We leave it to the reader to judge if we have not, while thus rudely troubling our good mathematician with our importunate questions, made him reply as would have replied every one not at all acquainted with metaphysics. It is evident that these replies ought to be accepted as reasonable, as satisfactory, and as the only ones in this case that all the mathematicians in the world could give.

This being so, all that we have advanced is found in these replies and explications.

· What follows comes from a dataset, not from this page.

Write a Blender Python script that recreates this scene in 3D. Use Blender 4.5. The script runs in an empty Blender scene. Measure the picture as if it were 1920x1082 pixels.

All science is founded on the postulate of existence; every argument, to demonstrate even the most essential properties and relations of things, must start with the supposition of their existence.


[CHAPTER VIII.]

THE FOUNDATION OF PURE POSSIBILITY, AND THE CONDITION OF ITS EXISTENCE.

53. We have said that the foundation of the pure possibility of things, and of their properties and relations, is founded in the essence of God, wherein is the reason of every thing.[22] And it may at first sight seem that science needs only this foundation, and does not require to rest upon the condition of the existence of things; because, if essences are represented in God, the object of science is found in the Divine essence; and consequently, the argument founded upon the impossibility of asserting any thing of nothing, is not conclusive. Supposing there to be such a representation, science is not occupied with a pure nothing, but with a real thing; and it has consequently in view a positive object, even when it abstracts the reality of the thing considered.